## Given instruction
Please, without the pictures, retype exactly the lines from the start of the material through the line that holds "return st[-1][1], st[-1][2]".

▼

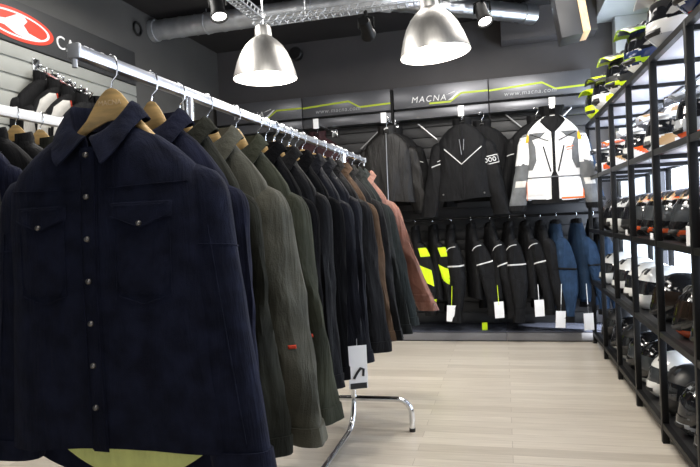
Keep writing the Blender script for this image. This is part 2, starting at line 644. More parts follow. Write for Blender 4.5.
class Jacket:
    """cloth shell hung at the origin (rail axis) with the front towards -y"""
    def __init__(s, hw=.235, d=.062, hem=-.92, slant=.06, sl_rx=.075, sl_ry=.05, sl_end=-.95, seed=0, fold=.006, backdrop=0.0, neck=-.125, bend=0.0, flare=.02, slope=.0, vneck=.0, belly=0.0):
        s.vneck, s.belly = vneck, belly
        s.hw, s.d, s.hem, s.slant, s.rx, s.ry, s.send, s.seed, s.fold, s.backdrop, s.neck, s.bend, s.slope = hw, d, hem, slant, sl_rx, sl_ry, sl_end, seed, fold, backdrop, neck, bend, slope
        r = random.Random(seed)
        s.ph = [r.uniform(0, 6.28) for _ in range(14)]
        k = hw / .235
        n = neck
        q = d / .062
        s.st = [(n, .078, .055 * q), (n - .012, .088, .056 * q), (n - .03, .12 * k, .058 * q), (n - .055 - slope * .3, .165 * k, .06 * q), (n - .085 - slope * .6, .205 * k, .062 * q), (n - .125 - slope, .230 * k, .066 * q), (n - .2 - slope, .235 * k, .072 * q), (n - .38, .233 * k, .075 * q), (n - .58, .24 * k + flare * .4, .076 * q), (hem, .243 * k + flare, .072 * q)]

    def prof(s, z):
        st = s.st
        if z >= st[0][0]: return st[0][1], st[0][2]
        for (z0, w0, d0), (z1, w1, d1) in zip(st, st[1:]):
            if z >= z1:
                t = (z - z0) / (z1 - z0)
                return w0 + (w1 - w0) * t, d0 + (d1 - d0) * t
        return st[-1][1], st[-1][2]

    def folds(s, x, z, back=0):
        p = s.ph
        t = min(1, max(0, (s.neck - .1 - z) / .5))
        r1 = 1 - 2 * abs(math.sin(x * 11 + p[0 + back] + .7 * math.sin(z * 4 + p[2]) + z * 1.2 * math.sin(p[4])))
        r2 = math.sin(x * 34 + z * 5 * math.sin(p[6]) + p[3 + back] + math.sin(z * 7 + p[7]))
        return s.fold * t * (1.1 * r1 + .5 * r2 + .25 * math.sin(z * 17 + x * 21 + p[5]))

    def front(s, x, z, off=0.0):
        hw, d = s.prof(z)
        q = max(0.0, 1 - min(1, abs(x / hw)) ** NX)
        return -d * q ** (1 / NX) - s.folds(x, z) - off

    def body_bm(s, n=56, m=44, mi=None):
        bm = bmesh.new()
        rings = []
        zs = [s.neck + (s.hem - s.neck) * (i / m) ** 1.15 for i in range(m + 1)]
        for z in zs:
            hw, d = s.prof(z)
            ring = []
            for k in range(n):
                a = 2 * PI * k / n
                c, sn = math.cos(a), math.sin(a)
                x = hw * math.copysign(abs(c) ** (2 / NX), c)
                y = d * math.copysign(abs(sn) ** (2 / NX), sn)
                zz = z
                if sn > 0:
                    y += s.folds(x, z, 1)
                    zz = z - s.backdrop * sn * ((s.neck - z) / (s.neck - s.hem)) ** 3
                else:
                    y -= s.folds(x, z)
                    # curved shirt tail
                    tt = ((s.neck - z) / (s.neck - s.hem)) ** 6
                    zz = z + .012 * tt * math.sin(x * 9 + s.ph[9]) - s.vneck * sn * sn * max(0, 1 - (s.neck - z) / .11)
                ring.append(Vector((x, y, zz)))
            rings.append(ring)
        loft(bm, rings, True, False, False, mi)
        s.zs = zs
        return bm

    def sl(s, side, t, a, off=0.0):
        """sleeve surface: t 0 shoulder .. 1 cuff, a angle (0 outer, -90deg front)"""
        p = s.ph
        z0 = s.neck - .075 - s.slope
        z = z0 + (s.send - z0) * t
        cx = s.hw * .80 + (s.hw * .16 + s.slant) * t ** 1.1
        cy = .012 - s.bend * math.sin(t * PI * .9) * .6 - s.bend * t * .9
        if t < .12:
            k = math.sqrt(max(0, 1 - ((.12 - t) / .12) ** 2))
        else:
            k = 1
        rx = s.rx * (1 - .2 * t) * (.25 + .75 * k)
        ry = s.ry * (1 - .15 * t) * (.25 + .75 * k) * (1 + s.belly * (math.sin(PI * min(1, t * 1.15)) - .75))
        w1 = 1 - 2 * abs(math.sin(a * 1.5 + z * 2.6 * math.sin(p[6] + side) + p[7] + side + .5 * math.sin(z * 6 + p[9])))
        w2 = math.sin(a * 3 + z * 7 * math.sin(p[11]) + p[10])
        el = math.exp(-((t - .5) / .22) ** 2)
        w3 = (1 - 2 * abs(math.sin(z * 13 + a * 1.3 * side + p[8]))) * (.25 + .6 * el)
        f = s.fold * min(1, t * 3) * (1.0 * w1 + .45 * w2 + .55 * w3)
        c, sn = math.cos(a), math.sin(a)
        ex = 2 / 2.3
        return Vector((side * (cx + (rx + f + off) * math.copysign(abs(c) ** ex, c)), cy + (ry + f * .8 + off) * math.copysign(abs(sn) ** ex, sn), z))

    def sleeve_bm(s, side, n=22, m=40, mi=None):
        bm = bmesh.new()
        rings = [[s.sl(side, i / m, 2 * PI * k / n) for k in range(n)] for i in range(m + 1)]
        loft(bm, rings, True, True, True, mi)
        return bm

    def cuff_bm(s, side, t0=.93, n=22):
        bm = bmesh.new()
        rings = [[s.sl(side, t, 2 * PI * k / n, o) for k in range(n)] for t, o in ((t0, 0), (t0, .005), (.97, .006), (1.0, .006), (1.003, -.004))]
        loft(bm, rings, True, True, True)
        return bm

    def sleeve_patch(s, side, t0, t1, a0, a1, off=.003, skew=0.0, n=8, m=4):
        bm = bmesh.new()
        rows = []
        for i in range(m + 1):
            rows.append([s.sl(side, t0 + (t1 - t0) * i / m + skew * (j / n - .5), a0 + (a1 - a0) * j / n, off if 0 < i < m and 0 < j < n else off * .4) for j in range(n + 1)])
        loft(bm, rows, False)
        return bm

    def patch(s, rows, off=.004, n=10, bm=None, sub=4):
        """rows: (z, x0, x1) from top to bottom, laid on the front"""
        bm = bm or bmesh.new()
        R = []
        for (a, b) in zip(rows, rows[1:]):
            for i in range(sub):
                t = i / sub
                R.append([a[k] + (b[k] - a[k]) * t for k in range(3)])
        R.append(list(rows[-1]))
        g = []
        for i, (z, x0, x1) in enumerate(R):
            g.append([Vector((x0 + (x1 - x0) * j / n, s.front(x0 + (x1 - x0) * j / n, z, off if (0 < i < len(R) - 1 and 0 < j < n) else off * .35), z)) for j in range(n + 1)])
        loft(bm, g, False)
        return bm

    def line(s, pts, r=.003, off=.003, bm=None, step=.02):
        """narrow tape laid along (x,z) points on the front"""
        bm = bm or bmesh.new()
        P = []
        for (x0, z0), (x1, z1) in zip(pts, pts[1:]):
            k = max(1, int(math.hypot(x1 - x0, z1 - z0) / step))
            for i in range(k):
                x, z = x0 + (x1 - x0) * i / k, z0 + (z1 - z0) * i / k
                P.append(Vector((x, s.front(x, z, off), z)))
        x, z = pts[-1]
        P.append(Vector((x, s.front(x, z, off), z)))
        tube(bm, P, r, 6)
        return bm

    def stand_collar(s, h=.045, lean=.0, open_=.3, thick=.008):
        """stand collar around the neck with a gap at the front"""
        bm = bmesh.new()
        z0 = s.neck - .006
        rings = []
        N = 30
        prof = [(0, 0), (.5, .003), (1, 0)]
        hw, d = .083, .056 * s.d / .062
        outer, inner = [], []
        for j in range(N + 1):
            a = -PI / 2 + open_ + (2 * PI - 2 * open_) * j / N
            c, sn = math.cos(a), math.sin(a)
            dip = -.014 * max(0, -sn)
            rows = []
            for hh, o in ((-.012, 0), (h * .5, .004), (h, .001), (h, -thick), (0, -thick)):
                k = 1 - lean * max(0, hh) / .05
                rows.append(Vector(((hw * k + o) * c, (d * k + o) * sn, z0 + dip + hh)))
            rings.append(rows)
        loft(bm, rings, False)
        return bm

    def shirt_collar(s, wing=.05):
        """folded shirt collar: band, fold line dipping to the front, wings falling outward"""
        bm = bmesh.new()
        N = 40
        rings = []
        hw, d = .080, .058 * s.d / .062
        for j in range(N + 1):
            u = j / N
            a = -PI / 2 + .10 + (2 * PI - .20) * u
            c, sn = math.cos(a), math.sin(a)
            fr = max(0, -sn) ** 1.3                      # 0 at the back .. 1 at the front
            tip = max(0, 1 - min(u, 1 - u) / .17)
            z0 = s.neck + .004 - (s.vneck + .004) * fr
            rise = .040 - .022 * fr
            wl = wing + .018 * tip + .006 * fr
            k = 1 - .25 * fr * 0
            bx_, by_ = hw * k * c, d * k * sn
            side = math.copysign(1, c)
            rows = [Vector((bx_ * .96, by_ * .92, z0 - .012)),
                    Vector((bx_ * .99, by_ * .97, z0 + rise * .6)),
                    Vector((bx_ * 1.02, by_ * 1.04, z0 + rise)),
                    Vector((bx_ * 1.10, by_ * 1.16, z0 + rise - .004))]
            for q in (.4, .75, 1.0):
                oz = z0 + rise - .004 - wl * q * (.62 + .2 * fr)
                ox = bx_ * (1.10 + .28 * q * (1 - fr)) + side * (.030 * tip) * q + side * .016 * q * fr
                oy = by_ * (1.16 + .34 * q) - .010 * q * fr
                rows.append(Vector((ox, oy, oz)))
            rings.append(rows)
        loft(bm, rings, False)
        thicken(bm, .004)
        return bm

    def snap(s, x, z, r=.007, off=.008):
        bm = lathe(bmesh.new(), [(.0005, .0045), (r * .55, .004), (r * .85, .002), (r, -.002), (r, -.004)], 14)
        y = s.front(x, z, off)
        bmesh.ops.transform(bm, matrix=Matrix.Translation((x, y, z)) @ Matrix.Rotation(PI / 2, 4, 'X'), verts=bm.verts[:])
        return bm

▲

## Solution for this task
Keep writing the Blender script for this image. This is part 2, starting at line 644. More parts follow. Write for Blender 4.5.
class Jacket:
    """cloth shell hung at the origin (rail axis) with the front towards -y"""
    def __init__(s, hw=.235, d=.062, hem=-.92, slant=.06, sl_rx=.075, sl_ry=.05, sl_end=-.95, seed=0, fold=.006, backdrop=0.0, neck=-.125, bend=0.0, flare=.02, slope=.0, vneck=.0, belly=0.0):
        s.vneck, s.belly = vneck, belly
        s.hw, s.d, s.hem, s.slant, s.rx, s.ry, s.send, s.seed, s.fold, s.backdrop, s.neck, s.bend, s.slope = hw, d, hem, slant, sl_rx, sl_ry, sl_end, seed, fold, backdrop, neck, bend, slope
        r = random.Random(seed)
        s.ph = [r.uniform(0, 6.28) for _ in range(14)]
        k = hw / .235
        n = neck
        q = d / .062
        s.st = [(n, .078, .055 * q), (n - .012, .088, .056 * q), (n - .03, .12 * k, .058 * q), (n - .055 - slope * .3, .165 * k, .06 * q), (n - .085 - slope * .6, .205 * k, .062 * q), (n - .125 - slope, .230 * k, .066 * q), (n - .2 - slope, .235 * k, .072 * q), (n - .38, .233 * k, .075 * q), (n - .58, .24 * k + flare * .4, .076 * q), (hem, .243 * k + flare, .072 * q)]

    def prof(s, z):
        st = s.st
        if z >= st[0][0]: return st[0][1], st[0][2]
        for (z0, w0, d0), (z1, w1, d1) in zip(st, st[1:]):
            if z >= z1:
                t = (z - z0) / (z1 - z0)
                return w0 + (w1 - w0) * t, d0 + (d1 - d0) * t
        return st[-1][1], st[-1][2]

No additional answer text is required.